Ce n'est pas tant le scénario, les acteurs ou la réalisation qui m'ont le plus intéressé dans ce film, mais bien la vision extrêmement sombre et violente que Christopher Nolan, et à fortiori Christopher Priest dans son bouquin -que je n'ai pas lu-, ont donné du monde des prestidigitateurs de ce Londres victorien, à des lieux de l'imposture cinématographique que fut le récent Insaisissables. Un monde où aux paillettes se mêlent les gouttes de sang, où coups de projecteurs et tonnerres d'applaudissements camouflent coups sourds et coups bas, où le magicien se fait truand, gangster, ordure, moins que rien. "Ne le montre à personne. Les autres te supplieront et te flatteront, mais au moment où tu leur révéleras le secret, tu ne seras plus rien", révèle Borden au petit bonhomme à l’œil vif. Or le film nous montre tout. Envolée toute la "magie" du spectacle dont les spectateurs intradiégétiques en découvrent les pathétiques mécanismes au rythme des éclatants échecs : la magie, c'est broyer un oiseau dans sa cage du plat de la main et rester souriant, c'est planquer des complices dans l'assemblée, falsifier l'élaboration des nœuds, désamorcer les fusils et prétendre rester honnête. Une spectaculaire duperie, une splendide machination, une exhibition macabre dans laquelle l'expression de surprise si gratifiante se paye au lourd prix d'un risque physique permanent et d'un triste renoncement moral. Des marchands de rêve dotés d'un pragmatisme froid, brut et laid. "Sans fard".
Mais un tel monde n'aurait pu révéler toute sa noirceur sans la rivalité acharnée à laquelle se livrent Alfred Borden et Robert Angier, se faisant autant Rox et Rouky que Tom et Gerry. Des premiers ils en ont l'amitié originelle à laquelle succède le fatidique affrontement à l'étincelle dramatique, dans cette ambiance fin-de-siècle, carrefour temporel de tous les progrès où, de Darwin à l'électricité, scientisme et sciences expérimentales règnent librement en maître. Quel meilleur contexte pour mettre en scène la folle concurrence entre les deux apprentis sorcier dont la course au meilleur tour de magie serait une fuite en avant fiévreuse, dont la technologie serait le seul et morbide allié. Des seconds ils en ont cette façon systématique et quelque peu puérile, à la limite du burlesque ou du cartoonesque, de se mettre de redoutables bâtons dans les roues représentations après représentations. Les éclaboussant sabotages se succèdent dans un rythme frénétique et une ambiance malsaine, au point où on en arrive à se demander ce que du magique ou du tragique les spectateurs -que nous sommes aussi-, toujours plus nombreux, chérissent le plus...

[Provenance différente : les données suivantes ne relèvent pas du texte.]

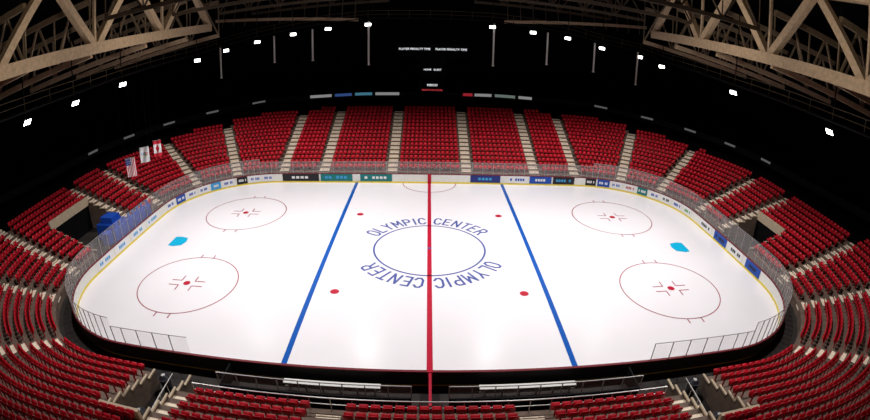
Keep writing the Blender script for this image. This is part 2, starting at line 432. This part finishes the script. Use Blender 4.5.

J'affectionne particulièrement la pure tristesse que le cinéma parvient à extirper du monde des arts et essais en questionnant souvent le concept de monstre : qui n'a pas eu le cœur fendu devant l'injustice que doit subir Dumbo? Dans Freaks, la monstrueuse parade, comme dans Elephant de David Lynch, la figure du monstre était paradoxalement renversée en la personne du spectateur qui se faisait voyeur coupable et, au final, plus animal que l'animal. Avec Le prestige, et plus tard avec le mélancolique et truculent Balada Triste de De la Iglesia, celle ci est réintégrée en la personne du showman. A force de vouloir repousser les limites de la surprise et de transcender leur condition de magicien, nos deux oiseaux éclatent en vol, transgressent leur humanité et piétinent ce qui leur reste de morale en commettant deux extraordinaires péchés : alors que Borden camoufle la vie de deux jumeaux en une seule, avec ce que ça implique de questionnements éthiques, Angier assassine un par un ses alter-ego fraichement clonés dans le seul but de condamner à tort comme à mort son adversaire, avec succès. "Tu n'as plus peur de te salir les mains", se lancent ils à plusieurs reprises : c'est leur âme qu'ils n'ont plus peur de salir, eux les bêtes de foire d'un cirque diabolique, perdues dans le fantastique et fanatique exercice d'un art devenu total.